• [DIRECTIONS FOR THIS TASK]: Please, without the pictures, retype exactly the lines from the start of the material through the line that holds "return FWD *".

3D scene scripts
-------

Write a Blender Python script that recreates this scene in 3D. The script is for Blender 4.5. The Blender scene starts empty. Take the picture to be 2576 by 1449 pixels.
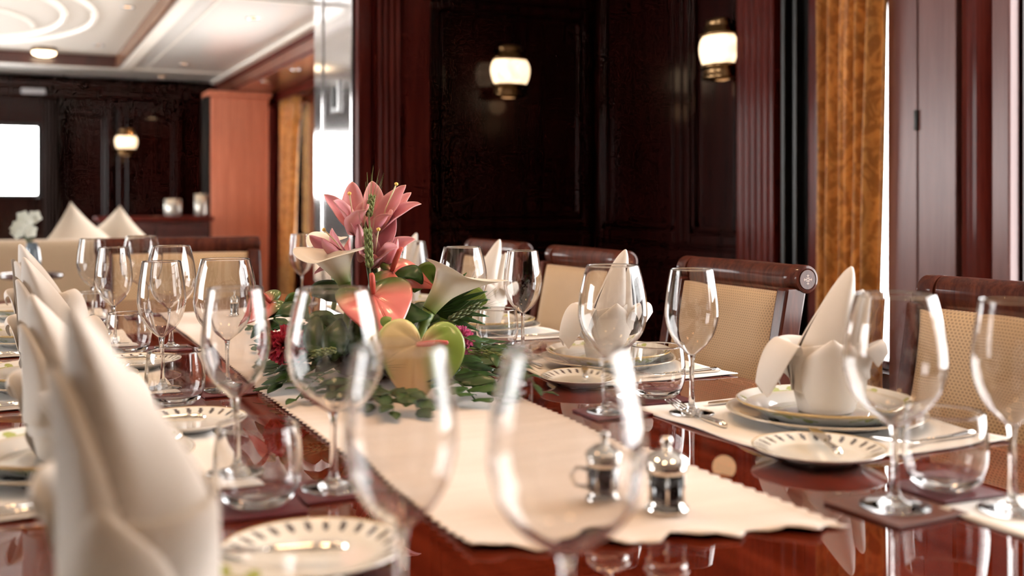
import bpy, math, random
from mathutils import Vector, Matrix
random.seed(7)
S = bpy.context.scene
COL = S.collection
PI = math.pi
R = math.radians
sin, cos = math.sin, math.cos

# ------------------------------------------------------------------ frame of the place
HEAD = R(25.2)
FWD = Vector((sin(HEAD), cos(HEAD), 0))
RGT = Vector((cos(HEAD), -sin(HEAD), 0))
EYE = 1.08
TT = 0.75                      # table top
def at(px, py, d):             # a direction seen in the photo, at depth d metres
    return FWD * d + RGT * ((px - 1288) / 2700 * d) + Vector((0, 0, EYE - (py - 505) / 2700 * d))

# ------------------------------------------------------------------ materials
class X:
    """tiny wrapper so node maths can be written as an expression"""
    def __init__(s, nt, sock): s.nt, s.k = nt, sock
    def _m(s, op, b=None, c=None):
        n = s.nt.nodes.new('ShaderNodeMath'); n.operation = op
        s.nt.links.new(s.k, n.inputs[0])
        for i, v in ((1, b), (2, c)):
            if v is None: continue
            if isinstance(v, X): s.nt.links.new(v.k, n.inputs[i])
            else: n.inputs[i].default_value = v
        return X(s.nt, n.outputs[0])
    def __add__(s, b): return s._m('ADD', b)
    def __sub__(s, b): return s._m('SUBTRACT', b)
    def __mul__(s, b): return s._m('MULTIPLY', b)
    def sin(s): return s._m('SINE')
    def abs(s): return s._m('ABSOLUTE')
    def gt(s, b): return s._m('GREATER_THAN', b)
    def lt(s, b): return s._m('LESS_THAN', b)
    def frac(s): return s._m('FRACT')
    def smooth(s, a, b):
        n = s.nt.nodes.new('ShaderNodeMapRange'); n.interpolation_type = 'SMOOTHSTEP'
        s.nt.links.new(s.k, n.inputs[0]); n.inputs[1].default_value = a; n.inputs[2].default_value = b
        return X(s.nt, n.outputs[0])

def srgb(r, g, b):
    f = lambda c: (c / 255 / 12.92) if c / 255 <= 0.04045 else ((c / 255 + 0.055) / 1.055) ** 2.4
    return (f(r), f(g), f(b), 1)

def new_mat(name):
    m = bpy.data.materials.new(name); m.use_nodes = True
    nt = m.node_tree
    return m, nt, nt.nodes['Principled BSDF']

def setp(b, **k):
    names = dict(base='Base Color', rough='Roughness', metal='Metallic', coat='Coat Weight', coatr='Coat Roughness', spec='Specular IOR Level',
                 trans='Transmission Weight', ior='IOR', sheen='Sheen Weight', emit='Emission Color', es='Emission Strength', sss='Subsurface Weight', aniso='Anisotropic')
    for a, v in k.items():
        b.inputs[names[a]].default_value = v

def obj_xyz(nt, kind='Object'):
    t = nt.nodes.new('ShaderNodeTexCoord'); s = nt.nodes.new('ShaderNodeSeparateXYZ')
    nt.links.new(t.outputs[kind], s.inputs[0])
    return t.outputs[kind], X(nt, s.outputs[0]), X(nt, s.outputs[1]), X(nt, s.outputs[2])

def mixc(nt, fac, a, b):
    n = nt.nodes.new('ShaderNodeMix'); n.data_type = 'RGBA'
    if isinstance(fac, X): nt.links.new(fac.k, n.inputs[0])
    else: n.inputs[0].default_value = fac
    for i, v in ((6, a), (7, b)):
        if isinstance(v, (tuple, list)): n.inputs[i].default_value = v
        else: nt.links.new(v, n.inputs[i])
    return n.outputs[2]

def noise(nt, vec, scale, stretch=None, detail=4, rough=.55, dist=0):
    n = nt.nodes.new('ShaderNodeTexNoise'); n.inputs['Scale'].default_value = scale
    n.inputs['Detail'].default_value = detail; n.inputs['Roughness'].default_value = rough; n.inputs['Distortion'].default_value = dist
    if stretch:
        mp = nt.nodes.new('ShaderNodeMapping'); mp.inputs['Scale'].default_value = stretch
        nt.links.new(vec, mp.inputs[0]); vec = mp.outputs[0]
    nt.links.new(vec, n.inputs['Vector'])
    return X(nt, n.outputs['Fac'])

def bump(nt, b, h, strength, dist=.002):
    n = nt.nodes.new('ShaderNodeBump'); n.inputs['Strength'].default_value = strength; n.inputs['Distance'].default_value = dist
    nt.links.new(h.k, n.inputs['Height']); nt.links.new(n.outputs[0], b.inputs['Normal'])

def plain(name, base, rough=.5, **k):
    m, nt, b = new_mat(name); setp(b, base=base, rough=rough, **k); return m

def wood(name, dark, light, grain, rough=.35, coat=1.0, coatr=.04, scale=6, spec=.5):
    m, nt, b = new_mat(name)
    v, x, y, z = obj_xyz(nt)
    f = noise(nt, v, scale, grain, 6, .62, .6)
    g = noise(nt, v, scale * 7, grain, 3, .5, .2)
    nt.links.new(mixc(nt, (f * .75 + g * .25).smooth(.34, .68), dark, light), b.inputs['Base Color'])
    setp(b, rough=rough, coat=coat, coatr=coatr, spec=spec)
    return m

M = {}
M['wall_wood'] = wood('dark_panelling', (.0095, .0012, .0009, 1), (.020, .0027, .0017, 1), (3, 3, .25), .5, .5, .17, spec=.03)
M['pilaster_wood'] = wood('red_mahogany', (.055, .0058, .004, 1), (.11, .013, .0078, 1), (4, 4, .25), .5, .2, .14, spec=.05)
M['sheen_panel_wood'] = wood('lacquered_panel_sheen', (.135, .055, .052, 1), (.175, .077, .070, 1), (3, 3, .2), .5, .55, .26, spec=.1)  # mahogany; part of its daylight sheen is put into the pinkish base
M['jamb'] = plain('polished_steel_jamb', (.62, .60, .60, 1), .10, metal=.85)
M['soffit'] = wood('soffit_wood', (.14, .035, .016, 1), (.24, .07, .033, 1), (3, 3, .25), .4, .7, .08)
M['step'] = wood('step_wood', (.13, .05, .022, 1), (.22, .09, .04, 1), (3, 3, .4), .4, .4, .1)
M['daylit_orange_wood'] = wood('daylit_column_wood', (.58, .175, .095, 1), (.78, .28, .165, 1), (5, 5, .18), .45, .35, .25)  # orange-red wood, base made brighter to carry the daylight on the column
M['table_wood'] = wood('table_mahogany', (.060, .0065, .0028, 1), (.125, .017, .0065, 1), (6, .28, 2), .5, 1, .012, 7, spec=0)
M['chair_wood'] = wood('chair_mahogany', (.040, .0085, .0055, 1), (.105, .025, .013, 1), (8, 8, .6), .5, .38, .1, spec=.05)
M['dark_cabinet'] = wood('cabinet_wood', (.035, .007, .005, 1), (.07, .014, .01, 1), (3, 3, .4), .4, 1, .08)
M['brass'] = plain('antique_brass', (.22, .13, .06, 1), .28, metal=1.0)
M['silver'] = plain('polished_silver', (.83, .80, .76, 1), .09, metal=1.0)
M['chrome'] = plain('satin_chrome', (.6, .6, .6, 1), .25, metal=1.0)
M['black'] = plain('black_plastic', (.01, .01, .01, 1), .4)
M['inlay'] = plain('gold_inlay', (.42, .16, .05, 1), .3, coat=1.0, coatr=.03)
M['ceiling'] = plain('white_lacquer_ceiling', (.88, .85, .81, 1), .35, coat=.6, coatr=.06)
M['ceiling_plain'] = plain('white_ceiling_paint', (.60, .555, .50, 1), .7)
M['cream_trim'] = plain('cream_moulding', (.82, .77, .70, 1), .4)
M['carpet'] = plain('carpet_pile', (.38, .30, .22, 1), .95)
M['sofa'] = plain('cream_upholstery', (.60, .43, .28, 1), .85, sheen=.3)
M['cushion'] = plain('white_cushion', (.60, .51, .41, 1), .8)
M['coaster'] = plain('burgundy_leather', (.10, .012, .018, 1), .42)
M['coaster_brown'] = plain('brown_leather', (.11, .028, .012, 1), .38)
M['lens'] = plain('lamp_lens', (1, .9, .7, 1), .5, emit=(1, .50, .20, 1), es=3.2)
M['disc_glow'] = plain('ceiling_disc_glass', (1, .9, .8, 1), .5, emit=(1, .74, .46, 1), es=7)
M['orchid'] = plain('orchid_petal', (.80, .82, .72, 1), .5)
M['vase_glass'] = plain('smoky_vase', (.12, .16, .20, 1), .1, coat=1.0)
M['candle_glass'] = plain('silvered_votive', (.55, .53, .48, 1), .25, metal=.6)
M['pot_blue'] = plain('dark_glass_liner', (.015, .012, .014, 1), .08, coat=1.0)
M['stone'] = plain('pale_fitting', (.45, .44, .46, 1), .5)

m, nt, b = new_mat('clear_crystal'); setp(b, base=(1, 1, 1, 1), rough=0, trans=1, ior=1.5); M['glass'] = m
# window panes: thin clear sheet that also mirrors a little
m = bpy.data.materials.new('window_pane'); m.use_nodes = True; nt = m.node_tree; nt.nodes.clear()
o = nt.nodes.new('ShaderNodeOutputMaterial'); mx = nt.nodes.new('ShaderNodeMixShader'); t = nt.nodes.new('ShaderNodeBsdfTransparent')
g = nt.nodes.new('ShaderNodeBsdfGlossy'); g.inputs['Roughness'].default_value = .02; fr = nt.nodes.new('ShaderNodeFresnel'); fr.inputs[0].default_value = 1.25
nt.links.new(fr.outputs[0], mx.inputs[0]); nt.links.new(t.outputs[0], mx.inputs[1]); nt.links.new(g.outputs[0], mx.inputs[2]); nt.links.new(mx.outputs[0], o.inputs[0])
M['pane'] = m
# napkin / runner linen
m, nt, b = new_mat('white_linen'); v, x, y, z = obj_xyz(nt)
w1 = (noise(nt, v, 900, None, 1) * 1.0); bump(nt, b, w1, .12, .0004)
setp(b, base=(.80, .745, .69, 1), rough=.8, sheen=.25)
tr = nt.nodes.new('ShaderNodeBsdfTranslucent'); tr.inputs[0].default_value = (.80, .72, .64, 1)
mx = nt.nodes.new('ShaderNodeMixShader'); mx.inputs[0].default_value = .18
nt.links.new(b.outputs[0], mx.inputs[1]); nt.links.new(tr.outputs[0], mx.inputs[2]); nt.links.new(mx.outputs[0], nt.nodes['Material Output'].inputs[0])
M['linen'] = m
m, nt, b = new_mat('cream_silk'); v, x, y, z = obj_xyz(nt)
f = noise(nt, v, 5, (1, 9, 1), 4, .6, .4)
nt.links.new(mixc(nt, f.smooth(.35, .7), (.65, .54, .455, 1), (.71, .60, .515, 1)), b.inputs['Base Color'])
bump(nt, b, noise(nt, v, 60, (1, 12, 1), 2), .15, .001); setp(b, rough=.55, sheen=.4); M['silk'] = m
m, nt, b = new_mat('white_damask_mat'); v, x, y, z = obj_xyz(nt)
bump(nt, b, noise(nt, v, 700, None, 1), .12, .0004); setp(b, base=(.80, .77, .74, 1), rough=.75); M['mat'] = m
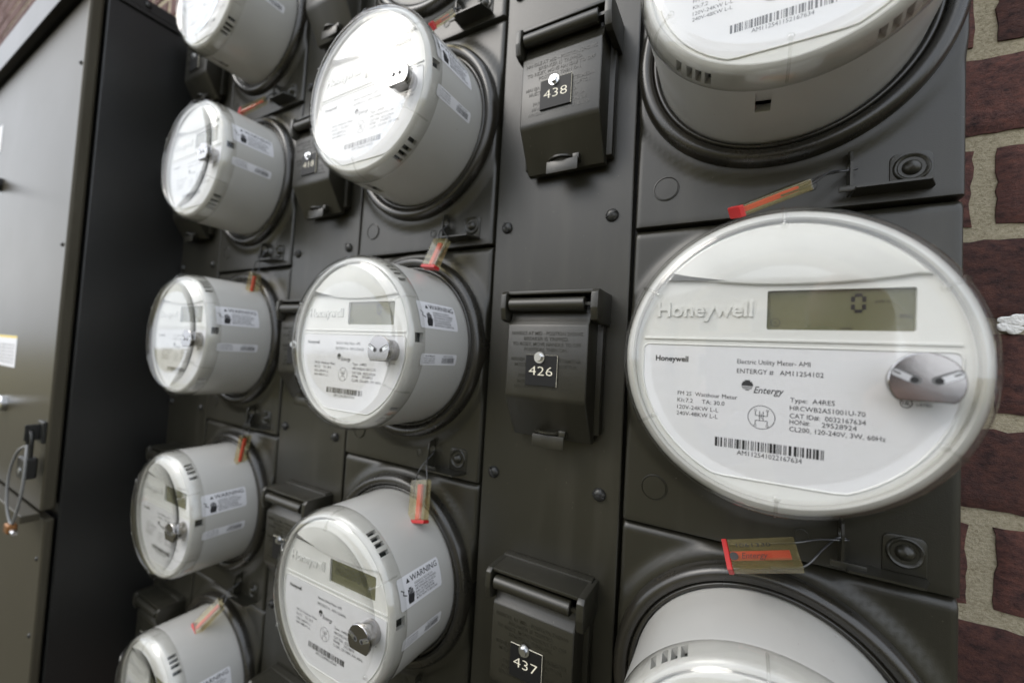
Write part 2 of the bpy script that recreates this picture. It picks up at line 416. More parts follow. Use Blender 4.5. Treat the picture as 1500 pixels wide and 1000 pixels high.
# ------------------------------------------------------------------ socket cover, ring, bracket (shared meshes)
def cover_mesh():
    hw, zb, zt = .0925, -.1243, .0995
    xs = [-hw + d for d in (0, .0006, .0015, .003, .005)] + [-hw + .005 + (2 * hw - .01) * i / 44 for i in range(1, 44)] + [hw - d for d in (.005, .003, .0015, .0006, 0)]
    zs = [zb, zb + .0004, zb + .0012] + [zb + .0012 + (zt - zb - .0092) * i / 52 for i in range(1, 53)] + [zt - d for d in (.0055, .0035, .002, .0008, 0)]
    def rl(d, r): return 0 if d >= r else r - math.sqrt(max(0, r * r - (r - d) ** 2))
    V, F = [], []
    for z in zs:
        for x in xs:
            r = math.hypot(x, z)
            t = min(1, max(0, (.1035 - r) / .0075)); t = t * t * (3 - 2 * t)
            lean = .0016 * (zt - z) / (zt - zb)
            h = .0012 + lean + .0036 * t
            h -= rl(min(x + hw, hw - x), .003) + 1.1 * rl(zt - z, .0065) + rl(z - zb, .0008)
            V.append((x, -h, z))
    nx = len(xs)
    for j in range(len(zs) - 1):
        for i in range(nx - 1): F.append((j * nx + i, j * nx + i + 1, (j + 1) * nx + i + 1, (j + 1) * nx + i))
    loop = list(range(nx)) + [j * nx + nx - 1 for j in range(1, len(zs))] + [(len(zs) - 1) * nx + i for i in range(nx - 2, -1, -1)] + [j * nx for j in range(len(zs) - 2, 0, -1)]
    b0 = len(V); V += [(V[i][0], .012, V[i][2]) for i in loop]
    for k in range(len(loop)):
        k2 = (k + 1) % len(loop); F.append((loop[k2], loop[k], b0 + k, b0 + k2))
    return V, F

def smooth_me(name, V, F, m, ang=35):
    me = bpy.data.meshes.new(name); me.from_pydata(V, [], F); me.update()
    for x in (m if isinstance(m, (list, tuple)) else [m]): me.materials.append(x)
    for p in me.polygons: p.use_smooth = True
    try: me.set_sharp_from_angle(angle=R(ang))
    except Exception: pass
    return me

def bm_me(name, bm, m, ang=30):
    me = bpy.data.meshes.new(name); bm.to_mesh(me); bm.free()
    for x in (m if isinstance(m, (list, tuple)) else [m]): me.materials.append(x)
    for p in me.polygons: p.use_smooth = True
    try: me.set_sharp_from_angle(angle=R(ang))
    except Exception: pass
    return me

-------

• [TASK OUTPUT]:
Write a Blender Python script that recreates this scene in 3D. The script is for Blender 4.5. The Blender scene starts empty. Take the picture to be 2576 by 1449 pixels.
import bpy, math, random
from mathutils import Vector, Matrix
random.seed(7)
S = bpy.context.scene
COL = S.collection
PI = math.pi
R = math.radians
sin, cos = math.sin, math.cos

# ------------------------------------------------------------------ frame of the place
HEAD = R(25.2)
FWD = Vector((sin(HEAD), cos(HEAD), 0))
RGT = Vector((cos(HEAD), -sin(HEAD), 0))
EYE = 1.08
TT = 0.75                      # table top
def at(px, py, d):             # a direction seen in the photo, at depth d metres
    return FWD * d + RGT * ((px - 1288) / 2700 * d) + Vector((0, 0, EYE - (py - 505) / 2700 * d))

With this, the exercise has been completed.